The fall of Communism triggered a re-exploration of Soviet and Czechoslovak relations. In 1991, Czech artist David Černý painted a Soviet tank pink, triggering anger from the deposed Soviet government. This satirical response to the Soviets’ 1945 liberation of the country, along with the active debates initiated in the post-Soviet period, begs close attention to the complexities of Soviet-Czechoslovak dynamics of the second half of the 20th century.

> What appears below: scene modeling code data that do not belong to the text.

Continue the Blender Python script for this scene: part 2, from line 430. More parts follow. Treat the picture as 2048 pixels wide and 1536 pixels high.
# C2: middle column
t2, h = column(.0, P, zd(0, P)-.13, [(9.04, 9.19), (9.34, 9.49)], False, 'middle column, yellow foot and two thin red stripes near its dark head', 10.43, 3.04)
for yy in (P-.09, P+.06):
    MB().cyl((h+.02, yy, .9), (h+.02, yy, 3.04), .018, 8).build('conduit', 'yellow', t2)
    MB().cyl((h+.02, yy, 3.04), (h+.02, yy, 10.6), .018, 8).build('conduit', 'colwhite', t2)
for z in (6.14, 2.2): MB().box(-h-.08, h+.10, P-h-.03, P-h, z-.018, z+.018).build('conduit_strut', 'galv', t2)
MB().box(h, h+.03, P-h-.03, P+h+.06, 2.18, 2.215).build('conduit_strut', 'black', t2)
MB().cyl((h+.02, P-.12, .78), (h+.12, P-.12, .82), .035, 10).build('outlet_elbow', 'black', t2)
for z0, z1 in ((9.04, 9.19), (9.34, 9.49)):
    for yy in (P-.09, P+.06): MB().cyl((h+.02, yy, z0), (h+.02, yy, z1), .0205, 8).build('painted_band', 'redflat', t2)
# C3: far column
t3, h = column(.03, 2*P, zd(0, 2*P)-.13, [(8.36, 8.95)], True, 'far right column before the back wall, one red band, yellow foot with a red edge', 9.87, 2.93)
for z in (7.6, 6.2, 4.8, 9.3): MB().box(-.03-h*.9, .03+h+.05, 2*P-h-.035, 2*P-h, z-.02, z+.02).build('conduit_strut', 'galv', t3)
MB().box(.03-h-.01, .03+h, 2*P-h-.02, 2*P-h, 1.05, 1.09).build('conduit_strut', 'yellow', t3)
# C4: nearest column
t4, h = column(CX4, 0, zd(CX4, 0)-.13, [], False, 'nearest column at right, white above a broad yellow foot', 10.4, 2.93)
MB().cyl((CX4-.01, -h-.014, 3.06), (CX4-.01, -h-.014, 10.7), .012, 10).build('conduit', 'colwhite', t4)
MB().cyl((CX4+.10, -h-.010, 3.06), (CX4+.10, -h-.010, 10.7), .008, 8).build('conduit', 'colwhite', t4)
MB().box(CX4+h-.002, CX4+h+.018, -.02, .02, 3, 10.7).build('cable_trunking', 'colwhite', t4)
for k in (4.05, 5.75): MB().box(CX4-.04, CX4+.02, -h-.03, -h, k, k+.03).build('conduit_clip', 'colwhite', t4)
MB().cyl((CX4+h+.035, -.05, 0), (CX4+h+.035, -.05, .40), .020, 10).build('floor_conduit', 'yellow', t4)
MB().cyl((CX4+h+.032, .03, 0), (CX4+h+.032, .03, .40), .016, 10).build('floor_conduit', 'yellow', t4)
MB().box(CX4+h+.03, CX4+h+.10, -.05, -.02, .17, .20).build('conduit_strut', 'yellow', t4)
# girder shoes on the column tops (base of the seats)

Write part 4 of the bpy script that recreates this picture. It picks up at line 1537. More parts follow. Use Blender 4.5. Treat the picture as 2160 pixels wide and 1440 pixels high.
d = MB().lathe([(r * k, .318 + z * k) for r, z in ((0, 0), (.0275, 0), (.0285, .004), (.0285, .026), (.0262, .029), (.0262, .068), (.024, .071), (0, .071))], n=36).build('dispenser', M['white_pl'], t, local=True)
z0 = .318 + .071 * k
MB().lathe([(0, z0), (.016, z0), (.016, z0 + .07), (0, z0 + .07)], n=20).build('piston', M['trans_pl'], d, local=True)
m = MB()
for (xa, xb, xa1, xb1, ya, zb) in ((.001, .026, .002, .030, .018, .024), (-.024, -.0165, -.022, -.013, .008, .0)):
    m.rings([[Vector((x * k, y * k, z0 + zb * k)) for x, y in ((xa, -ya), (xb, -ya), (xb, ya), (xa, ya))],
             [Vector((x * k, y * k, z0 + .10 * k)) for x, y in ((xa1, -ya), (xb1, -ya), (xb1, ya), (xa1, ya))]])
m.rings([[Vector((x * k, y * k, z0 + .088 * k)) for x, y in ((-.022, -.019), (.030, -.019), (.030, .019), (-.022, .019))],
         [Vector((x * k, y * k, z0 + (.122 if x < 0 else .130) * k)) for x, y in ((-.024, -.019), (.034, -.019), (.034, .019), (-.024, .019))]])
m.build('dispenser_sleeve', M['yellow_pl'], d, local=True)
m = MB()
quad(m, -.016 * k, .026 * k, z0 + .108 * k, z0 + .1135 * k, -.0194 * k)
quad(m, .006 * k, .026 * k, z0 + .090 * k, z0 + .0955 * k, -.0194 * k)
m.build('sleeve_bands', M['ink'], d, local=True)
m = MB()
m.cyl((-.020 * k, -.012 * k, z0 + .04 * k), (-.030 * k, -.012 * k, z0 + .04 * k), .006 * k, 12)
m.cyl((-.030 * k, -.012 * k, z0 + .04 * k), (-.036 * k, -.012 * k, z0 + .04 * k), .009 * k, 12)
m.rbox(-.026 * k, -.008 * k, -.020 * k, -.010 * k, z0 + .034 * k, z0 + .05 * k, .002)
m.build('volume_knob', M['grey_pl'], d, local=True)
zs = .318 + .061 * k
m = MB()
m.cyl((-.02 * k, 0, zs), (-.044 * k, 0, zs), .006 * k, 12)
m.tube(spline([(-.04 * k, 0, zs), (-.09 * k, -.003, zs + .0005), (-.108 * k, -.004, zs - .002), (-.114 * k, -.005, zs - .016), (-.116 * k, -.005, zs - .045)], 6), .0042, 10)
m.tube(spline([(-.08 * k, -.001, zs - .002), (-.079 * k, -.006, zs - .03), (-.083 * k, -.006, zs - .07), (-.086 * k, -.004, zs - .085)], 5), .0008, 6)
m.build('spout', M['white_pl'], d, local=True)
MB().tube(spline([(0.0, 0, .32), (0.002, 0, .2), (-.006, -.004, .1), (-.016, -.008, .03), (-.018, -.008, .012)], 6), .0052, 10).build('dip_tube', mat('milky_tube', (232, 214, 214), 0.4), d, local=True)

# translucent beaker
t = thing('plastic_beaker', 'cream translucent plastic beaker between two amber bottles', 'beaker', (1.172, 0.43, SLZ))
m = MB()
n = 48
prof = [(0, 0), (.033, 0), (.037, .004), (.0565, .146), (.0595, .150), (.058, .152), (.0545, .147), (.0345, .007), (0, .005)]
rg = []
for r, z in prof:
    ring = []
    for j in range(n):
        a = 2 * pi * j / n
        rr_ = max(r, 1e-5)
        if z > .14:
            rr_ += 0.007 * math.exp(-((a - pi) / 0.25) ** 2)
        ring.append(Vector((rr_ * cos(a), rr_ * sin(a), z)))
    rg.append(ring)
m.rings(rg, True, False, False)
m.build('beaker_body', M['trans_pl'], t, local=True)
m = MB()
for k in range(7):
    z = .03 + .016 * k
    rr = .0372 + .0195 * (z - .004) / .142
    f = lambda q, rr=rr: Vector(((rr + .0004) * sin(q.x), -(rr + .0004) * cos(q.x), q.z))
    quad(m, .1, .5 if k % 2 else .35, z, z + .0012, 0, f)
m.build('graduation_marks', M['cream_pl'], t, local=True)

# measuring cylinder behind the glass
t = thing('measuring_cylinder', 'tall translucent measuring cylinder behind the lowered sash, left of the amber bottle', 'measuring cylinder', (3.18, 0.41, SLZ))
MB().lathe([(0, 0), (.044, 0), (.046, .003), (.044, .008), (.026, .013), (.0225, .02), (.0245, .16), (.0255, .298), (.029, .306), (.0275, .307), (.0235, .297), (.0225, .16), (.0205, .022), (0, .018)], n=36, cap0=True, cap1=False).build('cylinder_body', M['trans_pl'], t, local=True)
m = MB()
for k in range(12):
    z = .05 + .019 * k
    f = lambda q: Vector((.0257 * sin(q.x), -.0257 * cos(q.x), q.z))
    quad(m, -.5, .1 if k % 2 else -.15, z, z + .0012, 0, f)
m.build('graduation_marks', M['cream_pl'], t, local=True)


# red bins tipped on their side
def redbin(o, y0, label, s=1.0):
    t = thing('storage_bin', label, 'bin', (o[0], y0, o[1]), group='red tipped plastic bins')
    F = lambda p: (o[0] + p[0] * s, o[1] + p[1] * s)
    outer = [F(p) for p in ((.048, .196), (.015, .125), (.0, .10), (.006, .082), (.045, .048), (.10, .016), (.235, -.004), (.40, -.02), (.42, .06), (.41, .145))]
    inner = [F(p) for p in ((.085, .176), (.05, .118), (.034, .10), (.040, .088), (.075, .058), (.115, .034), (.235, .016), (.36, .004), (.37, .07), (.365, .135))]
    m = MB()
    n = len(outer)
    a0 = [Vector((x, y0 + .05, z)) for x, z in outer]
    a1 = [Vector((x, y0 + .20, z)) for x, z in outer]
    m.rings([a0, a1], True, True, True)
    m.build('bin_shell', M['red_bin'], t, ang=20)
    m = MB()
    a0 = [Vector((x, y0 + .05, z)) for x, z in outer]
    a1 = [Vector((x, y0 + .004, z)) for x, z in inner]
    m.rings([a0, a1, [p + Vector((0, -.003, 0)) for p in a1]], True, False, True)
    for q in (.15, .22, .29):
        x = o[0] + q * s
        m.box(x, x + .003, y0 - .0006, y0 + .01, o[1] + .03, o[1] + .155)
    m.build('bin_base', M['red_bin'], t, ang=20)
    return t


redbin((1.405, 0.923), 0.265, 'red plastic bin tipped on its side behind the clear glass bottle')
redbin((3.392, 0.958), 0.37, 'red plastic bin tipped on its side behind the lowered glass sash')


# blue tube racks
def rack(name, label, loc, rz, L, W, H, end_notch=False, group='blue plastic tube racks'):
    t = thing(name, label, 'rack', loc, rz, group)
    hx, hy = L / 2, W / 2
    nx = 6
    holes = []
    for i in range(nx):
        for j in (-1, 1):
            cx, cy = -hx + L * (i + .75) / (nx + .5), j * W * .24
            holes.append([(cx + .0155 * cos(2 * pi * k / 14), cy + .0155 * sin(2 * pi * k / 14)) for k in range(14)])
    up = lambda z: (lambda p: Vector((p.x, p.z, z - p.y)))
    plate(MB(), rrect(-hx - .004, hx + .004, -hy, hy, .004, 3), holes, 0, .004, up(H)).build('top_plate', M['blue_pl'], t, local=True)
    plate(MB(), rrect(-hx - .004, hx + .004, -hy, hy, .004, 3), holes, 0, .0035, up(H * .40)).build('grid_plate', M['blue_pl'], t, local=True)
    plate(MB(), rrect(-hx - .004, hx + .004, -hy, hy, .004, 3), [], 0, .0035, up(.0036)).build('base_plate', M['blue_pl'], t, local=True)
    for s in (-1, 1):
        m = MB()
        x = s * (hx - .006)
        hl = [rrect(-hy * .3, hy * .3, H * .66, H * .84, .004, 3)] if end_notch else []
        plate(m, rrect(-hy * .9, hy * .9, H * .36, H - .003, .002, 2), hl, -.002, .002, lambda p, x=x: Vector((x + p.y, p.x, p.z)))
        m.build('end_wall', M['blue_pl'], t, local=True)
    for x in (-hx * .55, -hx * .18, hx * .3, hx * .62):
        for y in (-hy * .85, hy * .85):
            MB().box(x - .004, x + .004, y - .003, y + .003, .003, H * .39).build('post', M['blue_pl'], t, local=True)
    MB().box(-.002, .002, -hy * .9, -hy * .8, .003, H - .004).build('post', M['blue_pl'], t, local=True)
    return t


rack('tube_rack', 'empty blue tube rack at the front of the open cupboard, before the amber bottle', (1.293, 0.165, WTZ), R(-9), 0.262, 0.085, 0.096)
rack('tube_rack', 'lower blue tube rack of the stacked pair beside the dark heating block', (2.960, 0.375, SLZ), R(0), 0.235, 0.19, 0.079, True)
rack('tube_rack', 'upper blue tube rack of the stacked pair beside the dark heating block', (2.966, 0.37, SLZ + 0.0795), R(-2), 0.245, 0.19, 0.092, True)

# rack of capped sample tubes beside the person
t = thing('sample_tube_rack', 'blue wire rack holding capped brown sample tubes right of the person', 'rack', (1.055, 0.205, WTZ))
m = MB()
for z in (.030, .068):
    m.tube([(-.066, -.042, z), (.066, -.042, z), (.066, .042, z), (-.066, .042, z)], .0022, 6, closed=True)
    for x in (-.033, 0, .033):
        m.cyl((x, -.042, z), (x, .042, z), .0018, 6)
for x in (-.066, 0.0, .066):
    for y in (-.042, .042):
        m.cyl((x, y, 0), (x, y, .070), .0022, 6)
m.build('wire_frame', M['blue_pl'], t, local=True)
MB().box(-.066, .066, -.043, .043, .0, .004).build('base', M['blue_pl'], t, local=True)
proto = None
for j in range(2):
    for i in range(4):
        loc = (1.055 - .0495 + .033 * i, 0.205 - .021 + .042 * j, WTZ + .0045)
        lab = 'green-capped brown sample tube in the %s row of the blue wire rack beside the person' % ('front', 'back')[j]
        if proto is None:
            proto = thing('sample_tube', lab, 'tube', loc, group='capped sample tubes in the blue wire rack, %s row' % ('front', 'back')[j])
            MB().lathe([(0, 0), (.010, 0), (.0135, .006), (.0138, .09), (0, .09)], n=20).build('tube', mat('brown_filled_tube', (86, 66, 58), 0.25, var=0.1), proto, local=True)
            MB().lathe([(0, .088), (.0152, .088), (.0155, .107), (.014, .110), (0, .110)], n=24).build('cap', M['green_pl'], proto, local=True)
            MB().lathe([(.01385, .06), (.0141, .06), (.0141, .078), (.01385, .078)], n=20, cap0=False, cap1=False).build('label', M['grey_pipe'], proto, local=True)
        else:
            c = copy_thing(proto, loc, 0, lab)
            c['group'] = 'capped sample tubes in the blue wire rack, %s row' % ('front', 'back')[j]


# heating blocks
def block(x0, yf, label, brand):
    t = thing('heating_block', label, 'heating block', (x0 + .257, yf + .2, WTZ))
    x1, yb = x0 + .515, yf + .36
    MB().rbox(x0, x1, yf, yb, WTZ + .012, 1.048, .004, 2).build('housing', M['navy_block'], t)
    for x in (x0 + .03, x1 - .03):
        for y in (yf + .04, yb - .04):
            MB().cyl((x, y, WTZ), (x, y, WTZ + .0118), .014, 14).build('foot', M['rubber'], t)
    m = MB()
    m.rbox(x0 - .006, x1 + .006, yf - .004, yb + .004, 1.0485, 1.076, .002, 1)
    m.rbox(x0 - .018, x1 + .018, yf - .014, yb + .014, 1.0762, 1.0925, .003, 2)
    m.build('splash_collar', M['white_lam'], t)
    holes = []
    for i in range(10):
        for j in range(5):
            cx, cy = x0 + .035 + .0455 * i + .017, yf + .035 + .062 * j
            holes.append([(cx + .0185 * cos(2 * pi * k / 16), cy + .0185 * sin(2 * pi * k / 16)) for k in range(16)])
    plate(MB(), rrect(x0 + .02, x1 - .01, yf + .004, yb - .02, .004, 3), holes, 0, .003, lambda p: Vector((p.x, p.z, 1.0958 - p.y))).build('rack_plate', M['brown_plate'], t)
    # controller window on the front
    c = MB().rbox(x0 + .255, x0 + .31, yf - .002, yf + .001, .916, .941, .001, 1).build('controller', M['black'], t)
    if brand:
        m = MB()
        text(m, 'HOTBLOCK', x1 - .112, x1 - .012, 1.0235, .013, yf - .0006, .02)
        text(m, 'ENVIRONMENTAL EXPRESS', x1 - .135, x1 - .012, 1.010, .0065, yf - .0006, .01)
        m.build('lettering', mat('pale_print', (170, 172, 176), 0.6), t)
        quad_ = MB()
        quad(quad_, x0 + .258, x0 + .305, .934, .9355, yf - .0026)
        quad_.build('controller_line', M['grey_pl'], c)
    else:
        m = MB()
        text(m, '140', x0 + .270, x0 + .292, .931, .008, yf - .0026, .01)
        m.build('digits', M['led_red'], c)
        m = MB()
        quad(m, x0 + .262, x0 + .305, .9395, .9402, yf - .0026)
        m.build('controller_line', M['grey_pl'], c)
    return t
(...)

The talk was followed by a Q and A. One audience member asked about the role of trade within this friendship project, particularly in light of the fact that both sides had different rates of technological advancement. Applebaum responded, using the Soviets’ construction of the Prague metro as an example. The plans for the metro actually predated liberation, and the metro was ultimately given as a “gift of gratitude” for the Czechoslovak people. Nevertheless, at this stage of their friendship, intimacy was weak and there existed significant tension between the two sides. The trade of goods did, however, possess another more ideological component. On some level, the Soviet Union strived to promote Czech goods to reinforce the collective industrial effort and project an image of cooperation throughout the Soviet bloc, in line with Communist ideology. Another participant asked about the central institutions that shaped this project. Applebaum noted that there existed core friendship societies in both countries; in Czechoslovakia, there were two predating World War II, both run by the Communist Party. In the Soviet Union, the first one was founded in 1958.